Manufacturer: | Scratch |
Brief: Construction:
Use any glue you want except hot melt. Sequence: 1) glue the 3 9" motor tubes in a triangular array, and the 1" tube fins into 3 sets of 3 (see photo) 2) glue the 3 triple tubefin arrays to the bottom sides of the motor assembly to form a triangle (see photo), 1/4" from the bottom
Spirogyro is a tubefin rocket that is a little different. The tube fins are arranged in a triangle instead of a circle as usual. This gives it some interesting flying properties. It oscillates rapidly and leaves a fine corkscrew smoke trail. The rocket is made entirely out of interlocked tubing, so it is very strong and easy to build. I designed Spirogyro for the BRS design contest as a 3 x 18mm cluster. I hope you like it.
Construction is unusual. It is all tubes. No centering rings or motor hooks or balsa. The component list (see photo) is short, cheap and all available from the BRS website:
3) tie Kevlar and shock cord together, tie a knot in the bottom of the Kevlar, and stuff this knot into the tiny triangular space in the top end of the motor tubes, with bit of glue and paper wad on top to retain it
4) make a pen mark 1 1/2" from the top of the motor assembly, apply glue to the inside of the 9" motor tube end, and insert the motor end up to the mark -- nake sure to first pass the recovery elastic all the way through the body tube
5) complete the recovery system by tying the elastic to the nose cone, and the chute to the elastic 3" below the cone
6) attach lug to 9" body tube flush with botton and exactly lined up with the center of one of the tube fin triangle sides
7) be sure to plug the triangular spaces between the motor tubes and the body tube with a mix of shredded tissue and glue, or the ejection changes won't eject the chute
8) I finished the rocket with Testor's gray and red for the nose cone
Final Specs: 18" x 1.36" - 2.5 oz
Flight:
Motor retention can be with friction fit, or with the optional delux method: glue the 4-40 threaded rod halfway into the bottom of the motor assembly, in the tiny triangular space between the motors. Use epoxy for this. All three motors are retained by screwing the nut onto the washer over the motor casing edges. For this methos, you need to glue into each motor tube a motor stop, which you can buy from BRS or make from 1/8" slices from a spent 18mm casing. Dab with glue and push one into each motor tube with a spent 18mm casing until 1/4" protrudes, then immediately pull out the casing.
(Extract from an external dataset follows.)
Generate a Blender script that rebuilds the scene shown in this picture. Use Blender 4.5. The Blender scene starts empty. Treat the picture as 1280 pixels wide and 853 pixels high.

Spirogyro was designed for a cluster of 3 B4-4 motors. It needs no nose weight for this load. It will fly more than 600' high on this power, with a tight corkscrew smoke trail. I have also flown Spirogyro on 3 x C6-7's, but this needs an ounce of ballast in the Big Bertha cone for balance. On this "E18" power, the rocket goes out of sight, to about 1300' or more according to the sim program. I have flown the rocket on 2 C6 motors to simulate a misfire, and the result was not pretty -- all over the sky.
So use a reliable ignition method, whip clips or (my favorite) using 3 adjacent pads on the club lanuch rack (see photo). On the 7th test flight, on 3xC6-power, I forgot to screw on the retainer nut, and Spirogyro spit all 3 casings and lawn darted from a quarter mile up. Only damage was 1/2" of crushed upper body tube, which I cut away and has the rocket flying again in a few minutes. So its pretty strong.
Summary:
PRO: Easy and cheap to build even for a beginner. Strong. Good first cluster rocket. Unusual looks, and performance with spiral smoke trail. No fins to break off.
CON: Needs a whole pack of motors for each flight. Needs 12 volt ignition system. Not stable if a motor misfires.